Adam Vaughan

Deputy Clerk

Culture, Welsh Language & Communications Committee

National Assembly for Wales






17th October 2018



Dear Adam


I am writing as Principal of the Royal Welsh College of Music & Drama in response to the report by the Culture, Welsh Language and Communications Committee (CWLCC) ‘Hitting the Right Note: Inquiry into Funding for and Access to Music Education’ (June 2018) and in advance of the debate on the Welsh Government’s response to the report scheduled at the Senedd for October 24.

The Royal Welsh College of Music & Drama (RWCMD) is the National Conservatoire of Wales. It operates within an international marketplace of leading Conservatoires and Drama Schools and provides specialist performance-based training that enables young professional artists to enter and shape the world of music, theatre and the related professions. The College has a key educational role in Wales - identifying and developing new talent and providing high quality vocational training tailored to the demands of today’s rapidly growing arts and creative industries. The College is also proud of its Junior Conservatoire which offers the only training of its kind in Wales, each week immersing students in a specialist environment where they can benefit from an intensive and holistic musical education.

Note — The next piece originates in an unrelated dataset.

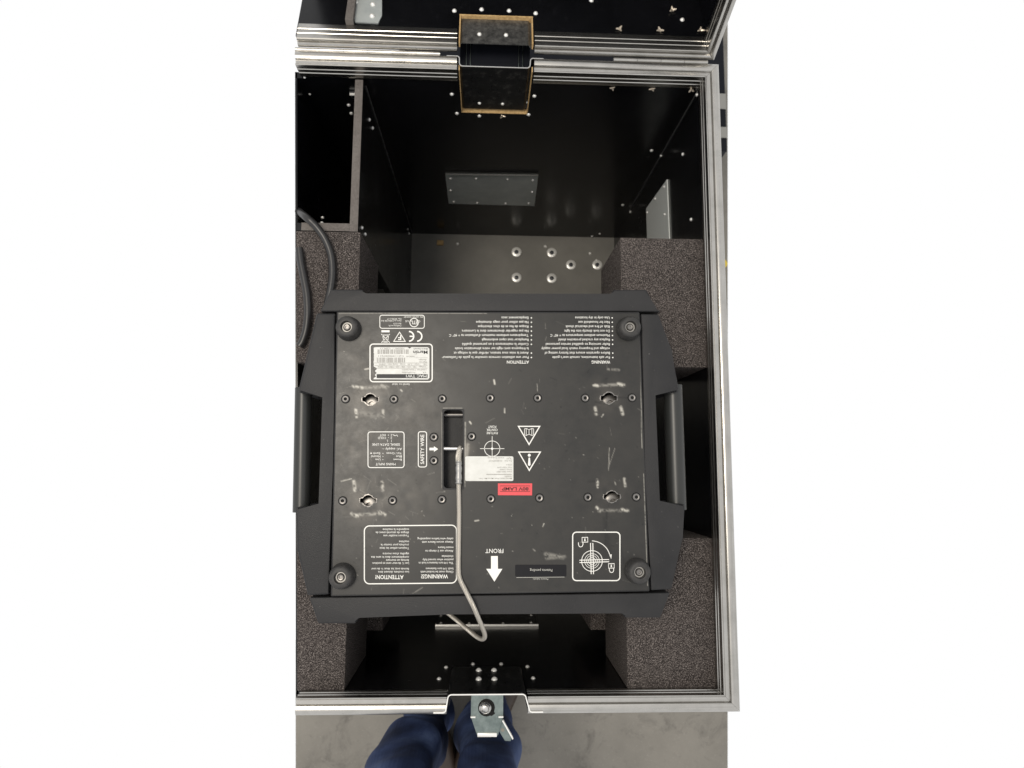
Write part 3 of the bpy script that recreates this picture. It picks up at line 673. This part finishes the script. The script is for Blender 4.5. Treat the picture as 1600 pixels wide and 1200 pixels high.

The College’s relationship to music education as a whole in Wales is critical. The success and sustainability of the College relies on its ability to recruit the most talented students. Although overall performance in this area remains strong, we have recently witnessed a significant shift in demographic patterns within our recruitment. Historically, the College has attracted up to a third of its applications for undergraduate music study from Wales, reflecting both the nation’s rich musical heritage and the outstanding performance of the country’s music service provision. However, in recent years, we have seen this number decline significantly, for example over the past six years undergraduate music applications from Welsh-domiciled students have fallen by 30% and now account for just 13% of overall application numbers. The correlation between this statistical pattern and the declining music service provision across Wales provides an indication of the seriousness of the current situation. It is a stark portent of a potential future picture which may emerge in the absence of a concerted effort to remedy the decline of a strong, nationwide music service provision.

A similar pattern of decline relating to the musical activities of young people in Wales has been experienced by other national organisations, including the Associated Board of the Royal Schools of Music (ABRSM) which has seen entrant numbers for music examinations in Wales fall significantly over recent years. Similarly, flagship ensembles within the newly reconfigured National Youth Arts Wales organisation have struggled to recruit in key areas, for example the National Youth Orchestra of Wales this year had to revise its eligibility criteria in order to reach required numbers of sufficiently advanced players.





We firmly believe that our remit as a National and a Royal institution extends beyond the boundaries of our own specialist training activities. This may be evidenced, for example in our extensive programme of outreach and community engagement activities which, in 2017-18 went to 100 venues across 10 Welsh local education authorities and involved over 8500 young participants in over 200 workshops. However, these activities can only serve as an enhancement to the work of a wider network of locally-based music education resources working with young people week by week.

In relation to the CWLCC’s report, the National Conservatoire welcomes the Welsh Government’s commitment to ensuring that access to music and music education is available for all learners who wish to participate, irrespective of location, social background or ability to pay. It also welcomes the Government’s reference to a National Plan for Music Education (responsibility for which might naturally sit within the remit of the Cabinet Secretary for Education), and the allocation of £1 million per annum for 2018/19 and 2019/20 to support music service provision during a particularly challenging period of delivery and change. We see the potential of these developments as key enhancements to other Government initiatives, including its investment in the endowment fund and the musical instrument amnesty (within which the College has been pleased to play a central role). We believe that the establishment of a national, over-arching body for music services in Wales with associated financial capabilities and a regional element to its delivery on a ground level could provide a key way forward for all concerned.

The Royal Welsh College of Music & Drama has been pleased to host recent meetings of the Music Education Council (MEC) in its discussions relating to the future of Welsh music services and is fully committed to playing a practical role in support of a solution-led approach to what is clearly a complex set of issues surrounding this area of national educational significance. Within the overall ecosystem of music education that combines both school curriculum and for example music service provision, we would be able in particular to play a leading role in developing a National Strategy for Exceptional Talent in Music, and to use our extensive expertise to support workforce development through offering programmes of Continuing Professional Development for peripatetic music teachers across Wales, and for example providing input to primary and secondary teacher training. In addition, we can offer our broad experience in providing outreach and community engagement projects in music as part of a coordinated, inclusive and nationwide network in this area in collaboration with industry partners across Wales.

I hope that this response has been helpful and I look forward to the debate on 24th October and its outcomes.